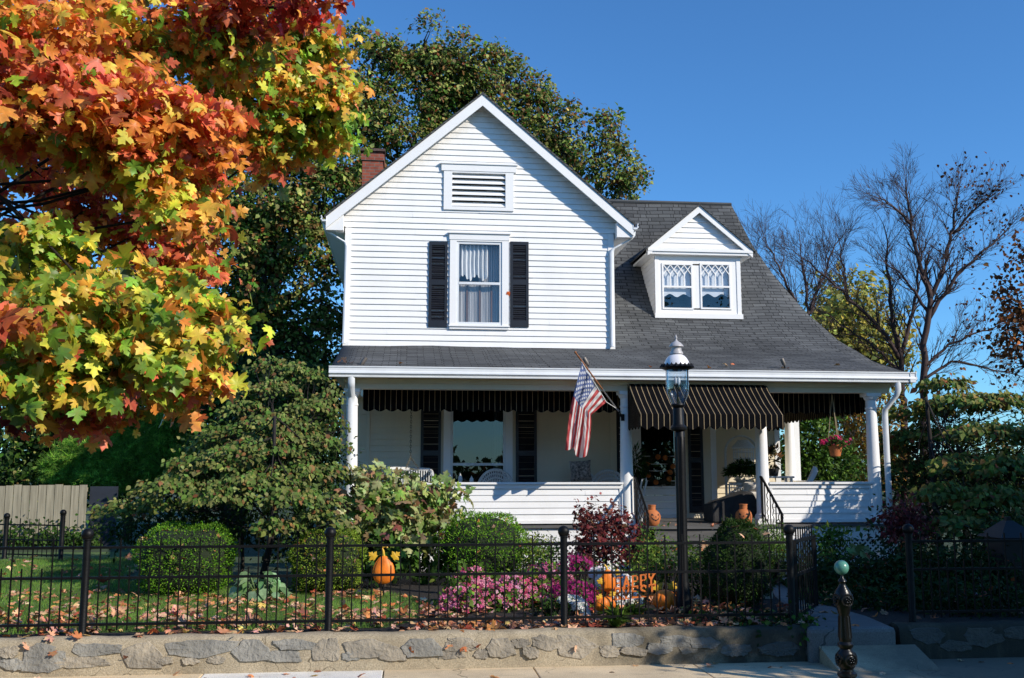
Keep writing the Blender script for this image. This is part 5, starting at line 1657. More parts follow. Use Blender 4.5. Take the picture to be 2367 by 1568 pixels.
def word(name, txt, pa, pb, ha, hb, wfrac=.86):
    """letters along the slanting base line pa-pb; ha, hb are the heights at either end"""
    pa, pb = Vector(pa), Vector(pb); w = part('lettering', sg)
    mb = MB(); n = len(txt)
    for k, ch in enumerate(txt):
        o_ = pa.lerp(pb, k / n); cw = (pb - pa) / n * wfrac; h = ha + (hb - ha) * k / n
        def T(a): return o_ + cw * a[0] + Vector((0, 0, h * a[1]))
        for ln in GL[ch]:
            for i_, (a, b) in enumerate(zip(ln, ln[1:])):
                p0, p1_ = T(a), T(b); e = (p1_ - p0).normalized() * .006; dy = Vector((0, random.uniform(-.003, .003), 0)); p0 += dy; p1_ += dy
                mb.bar(p0 - e, p1_ + e, .021 if (a[0] == b[0] or ch in 'AVYRS') else .014, .010, (0, 1, 0))
        for a in SERIF[ch]:
            c = T(a) + Vector((0, random.uniform(.004, .006), 0)); mb.bar(c - cw.normalized() * .026, c + cw.normalized() * .026, .013, .0106, (0, 1, 0))
    mb.bar(pa - Vector((.02, 0, .012)), pb - Vector((0, 0, .012)), .009, .009, (0, 1, 0))
    return mb.build('letters', RUSTO, w)
word('happy', 'HAPPY', at(1421, 1362, YH), at(1516, 1351, YH), .120, .122)
word('harvest', 'HARVEST', at(1378, 1390, YH - .02), at(1519, 1374, YH - .02), .118, .112)
mb = MB(); q = at(1405, 1342, YH - .05); pumpkin(mb, (q[0], YH - .05, q[2]), .082, .125, 7, .45, .40); mb.build('gourd', ORANGE, sg, True)
mb = MB(); q = at(1403, 1318, YH - .05); mb.tube([(q[0], YH - .05, q[2] - .02), (q[0] - .005, YH - .05, q[2] + .03), (q[0] - .03, YH - .05, q[2] + .06)], .012, 6); mb.build('gourd_stem', YELLOW, sg, True)
mb = MB(); q = at(1398, 1398, YH - .08); pumpkin(mb, (q[0], YH - .08, q[2]), .125, .088, 9, .5); mb.build('sign_pumpkin', ORANGE, sg, True)
mb = MB()
for px, py, s in ((1388, 1344, .07), (1428, 1324, .065), (1416, 1373, .07), (1386, 1382, .075)): q = at(px, py, YH - .10); maple_flat(mb, q, s, random.uniform(-.6, .6))
mb.build('metal_leaves', YELLOW, sg)
mb = MB(); mb.tube([(at(1424, 1400, YH)[0], YH, GZ - .05), (at(1424, 1330, YH)[0], YH, atz(1424, 1326, YH))], .008, 6); mb.tube([(at(1492, 1400, YH)[0], YH, GZ - .05), (at(1492, 1330, YH)[0], YH, atz(1492, 1370, YH))], .008, 6); mb.each('stake', IRON, sg)
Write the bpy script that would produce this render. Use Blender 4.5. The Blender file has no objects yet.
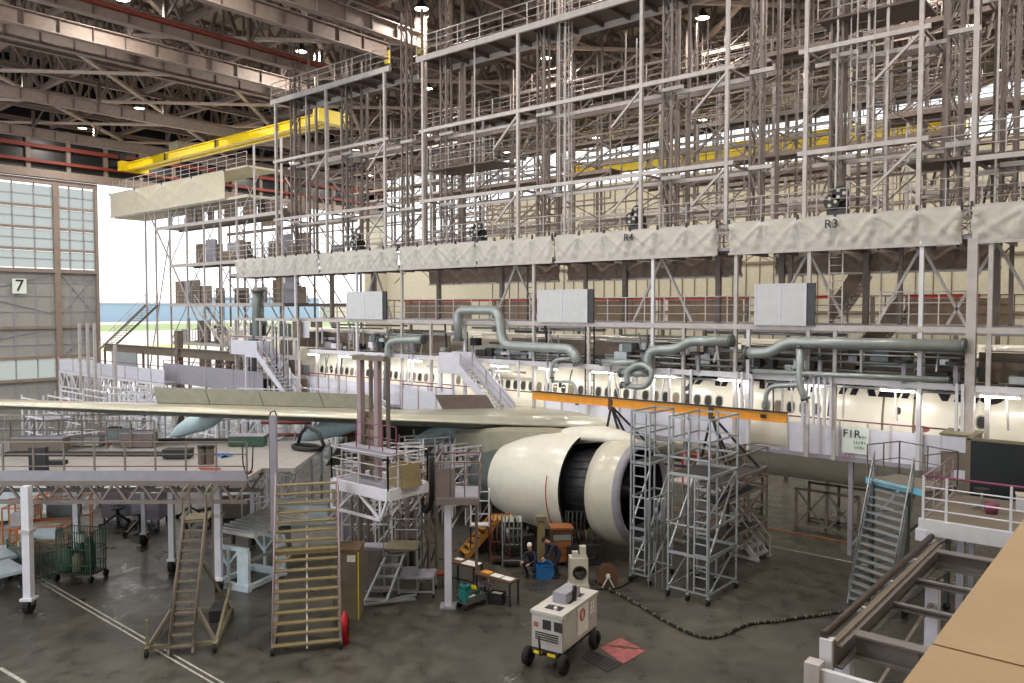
import bpy, math, random
from mathutils import Vector, Matrix
V = Vector
rnd = random.Random(7)
SC = bpy.context.scene
COL = SC.collection
PI = math.pi
# ---------------------------------------------------------------- camera
F = 792.0
CAM = V((0, 0, 9.5)); YAW = math.atan2(.644, .765); PIT = math.radians(2.39)
cd = bpy.data.cameras.new('camera'); cd.sensor_width = 36; cd.lens = 36*F/1024; cd.clip_end = 3000; cd.clip_start = .05
co = bpy.data.objects.new('camera', cd); COL.objects.link(co); co.location = CAM
co.rotation_euler = (PI/2-PIT, 0, YAW); SC.camera = co
_s, _c = math.sin(YAW), math.cos(YAW)
FH = V((-_s, _c, 0)); RT = V((_c, _s, 0))
FW = FH*math.cos(PIT)+V((0, 0, -math.sin(PIT))); UP = FH*math.sin(PIT)+V((0, 0, math.cos(PIT)))
def W(px, py, x=None, y=None, z=None, t=None):
    """survey helper: where the sight line through a photo point meets a known plane of the building"""
    d = FW+RT*((px-512)/F)+UP*((341.5-py)/F)
    if z is not None: k = (z-CAM.z)/d.z
    elif y is not None: k = y/d.y
    elif x is not None: k = x/d.x
    else: k = t/d.dot(FH)
    return CAM+d*k
def WX(px, y): return W(px, 308, y=y).x
def WY(px, x): return W(px, 308, x=x).y
# ---------------------------------------------------------------- materials
def lin(c):
    c = c/255.
    return c/12.92 if c <= .04045 else ((c+.055)/1.055)**2.4
MATS = {}
def mat(name, rgb, rough=.6, metal=0., var=.12, scale=3., bump=0., bscale=20., emit=None, spec=.5):
    m = bpy.data.materials.new(name); m.use_nodes = True
    nt = m.node_tree; b = nt.nodes['Principled BSDF']
    c = [lin(v) for v in rgb]
    b.inputs['Roughness'].default_value = rough; b.inputs['Metallic'].default_value = metal
    b.inputs['Specular IOR Level'].default_value = spec
    tc = nt.nodes.new('ShaderNodeTexCoord')
    n = nt.nodes.new('ShaderNodeTexNoise'); n.inputs['Scale'].default_value = scale; n.inputs['Detail'].default_value = 5
    nt.links.new(tc.outputs['Object'], n.inputs['Vector'])
    r = nt.nodes.new('ShaderNodeValToRGB')
    r.color_ramp.elements[0].position = .3; r.color_ramp.elements[1].position = .7
    r.color_ramp.elements[0].color = [v*(1-var) for v in c]+[1]
    r.color_ramp.elements[1].color = [min(1, v*(1+var)) for v in c]+[1]
    nt.links.new(n.outputs['Fac'], r.inputs['Fac']); nt.links.new(r.outputs['Color'], b.inputs['Base Color'])
    if bump:
        n2 = nt.nodes.new('ShaderNodeTexNoise'); n2.inputs['Scale'].default_value = bscale; n2.inputs['Detail'].default_value = 4
        nt.links.new(tc.outputs['Object'], n2.inputs['Vector'])
        bp = nt.nodes.new('ShaderNodeBump'); bp.inputs['Strength'].default_value = bump; bp.inputs['Distance'].default_value = .05
        nt.links.new(n2.outputs['Fac'], bp.inputs['Height']); nt.links.new(bp.outputs['Normal'], b.inputs['Normal'])
    if emit:
        b.inputs['Emission Color'].default_value = [lin(v) for v in emit[0]]+[1]; b.inputs['Emission Strength'].default_value = emit[1]
    MATS[name] = m; return m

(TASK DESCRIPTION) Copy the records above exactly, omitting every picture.

(EXERCISE ANSWER)
Keep writing the Blender script for this image. This is part 5, starting at line 1657. More parts follow. Use Blender 4.5. Take the picture to be 2367 by 1568 pixels.
def word(name, txt, pa, pb, ha, hb, wfrac=.86):
    """letters along the slanting base line pa-pb; ha, hb are the heights at either end"""
    pa, pb = Vector(pa), Vector(pb); w = part('lettering', sg)
    mb = MB(); n = len(txt)
    for k, ch in enumerate(txt):
        o_ = pa.lerp(pb, k / n); cw = (pb - pa) / n * wfrac; h = ha + (hb - ha) * k / n
        def T(a): return o_ + cw * a[0] + Vector((0, 0, h * a[1]))
        for ln in GL[ch]:
            for i_, (a, b) in enumerate(zip(ln, ln[1:])):
                p0, p1_ = T(a), T(b); e = (p1_ - p0).normalized() * .006; dy = Vector((0, random.uniform(-.003, .003), 0)); p0 += dy; p1_ += dy
                mb.bar(p0 - e, p1_ + e, .021 if (a[0] == b[0] or ch in 'AVYRS') else .014, .010, (0, 1, 0))
        for a in SERIF[ch]:
            c = T(a) + Vector((0, random.uniform(.004, .006), 0)); mb.bar(c - cw.normalized() * .026, c + cw.normalized() * .026, .013, .0106, (0, 1, 0))
    mb.bar(pa - Vector((.02, 0, .012)), pb - Vector((0, 0, .012)), .009, .009, (0, 1, 0))
    return mb.build('letters', RUSTO, w)
word('happy', 'HAPPY', at(1421, 1362, YH), at(1516, 1351, YH), .120, .122)
word('harvest', 'HARVEST', at(1378, 1390, YH - .02), at(1519, 1374, YH - .02), .118, .112)
mb = MB(); q = at(1405, 1342, YH - .05); pumpkin(mb, (q[0], YH - .05, q[2]), .082, .125, 7, .45, .40); mb.build('gourd', ORANGE, sg, True)
mb = MB(); q = at(1403, 1318, YH - .05); mb.tube([(q[0], YH - .05, q[2] - .02), (q[0] - .005, YH - .05, q[2] + .03), (q[0] - .03, YH - .05, q[2] + .06)], .012, 6); mb.build('gourd_stem', YELLOW, sg, True)
mb = MB(); q = at(1398, 1398, YH - .08); pumpkin(mb, (q[0], YH - .08, q[2]), .125, .088, 9, .5); mb.build('sign_pumpkin', ORANGE, sg, True)
mb = MB()
for px, py, s in ((1388, 1344, .07), (1428, 1324, .065), (1416, 1373, .07), (1386, 1382, .075)): q = at(px, py, YH - .10); maple_flat(mb, q, s, random.uniform(-.6, .6))
mb.build('metal_leaves', YELLOW, sg)
mb = MB(); mb.tube([(at(1424, 1400, YH)[0], YH, GZ - .05), (at(1424, 1330, YH)[0], YH, atz(1424, 1326, YH))], .008, 6); mb.tube([(at(1492, 1400, YH)[0], YH, GZ - .05), (at(1492, 1330, YH)[0], YH, atz(1492, 1370, YH))], .008, 6); mb.each('stake', IRON, sg)
Write the bpy script that would produce this render. Use Blender 4.5. The Blender file has no objects yet.
import bpy, math, random
from mathutils import Vector, Matrix
V = Vector
rnd = random.Random(7)
SC = bpy.context.scene
COL = SC.collection
PI = math.pi
# ---------------------------------------------------------------- camera
F = 792.0
CAM = V((0, 0, 9.5)); YAW = math.atan2(.644, .765); PIT = math.radians(2.39)
cd = bpy.data.cameras.new('camera'); cd.sensor_width = 36; cd.lens = 36*F/1024; cd.clip_end = 3000; cd.clip_start = .05
co = bpy.data.objects.new('camera', cd); COL.objects.link(co); co.location = CAM
co.rotation_euler = (PI/2-PIT, 0, YAW); SC.camera = co
_s, _c = math.sin(YAW), math.cos(YAW)
FH = V((-_s, _c, 0)); RT = V((_c, _s, 0))
FW = FH*math.cos(PIT)+V((0, 0, -math.sin(PIT))); UP = FH*math.sin(PIT)+V((0, 0, math.cos(PIT)))
def W(px, py, x=None, y=None, z=None, t=None):
    """survey helper: where the sight line through a photo point meets a known plane of the building"""
    d = FW+RT*((px-512)/F)+UP*((341.5-py)/F)
    if z is not None: k = (z-CAM.z)/d.z
    elif y is not None: k = y/d.y
    elif x is not None: k = x/d.x
    else: k = t/d.dot(FH)
    return CAM+d*k
def WX(px, y): return W(px, 308, y=y).x
def WY(px, x): return W(px, 308, x=x).y
# ---------------------------------------------------------------- materials
def lin(c):
    c = c/255.
    return c/12.92 if c <= .04045 else ((c+.055)/1.055)**2.4
MATS = {}
def mat(name, rgb, rough=.6, metal=0., var=.12, scale=3., bump=0., bscale=20., emit=None, spec=.5):
    m = bpy.data.materials.new(name); m.use_nodes = True
    nt = m.node_tree; b = nt.nodes['Principled BSDF']
    c = [lin(v) for v in rgb]
    b.inputs['Roughness'].default_value = rough; b.inputs['Metallic'].default_value = metal
    b.inputs['Specular IOR Level'].default_value = spec
    tc = nt.nodes.new('ShaderNodeTexCoord')
    n = nt.nodes.new('ShaderNodeTexNoise'); n.inputs['Scale'].default_value = scale; n.inputs['Detail'].default_value = 5
    nt.links.new(tc.outputs['Object'], n.inputs['Vector'])
    r = nt.nodes.new('ShaderNodeValToRGB')
    r.color_ramp.elements[0].position = .3; r.color_ramp.elements[1].position = .7
    r.color_ramp.elements[0].color = [v*(1-var) for v in c]+[1]
    r.color_ramp.elements[1].color = [min(1, v*(1+var)) for v in c]+[1]
    nt.links.new(n.outputs['Fac'], r.inputs['Fac']); nt.links.new(r.outputs['Color'], b.inputs['Base Color'])
    if bump:
        n2 = nt.nodes.new('ShaderNodeTexNoise'); n2.inputs['Scale'].default_value = bscale; n2.inputs['Detail'].default_value = 4
        nt.links.new(tc.outputs['Object'], n2.inputs['Vector'])
        bp = nt.nodes.new('ShaderNodeBump'); bp.inputs['Strength'].default_value = bump; bp.inputs['Distance'].default_value = .05
        nt.links.new(n2.outputs['Fac'], bp.inputs['Height']); nt.links.new(bp.outputs['Normal'], b.inputs['Normal'])
    if emit:
        b.inputs['Emission Color'].default_value = [lin(v) for v in emit[0]]+[1]; b.inputs['Emission Strength'].default_value = emit[1]
    MATS[name] = m; return m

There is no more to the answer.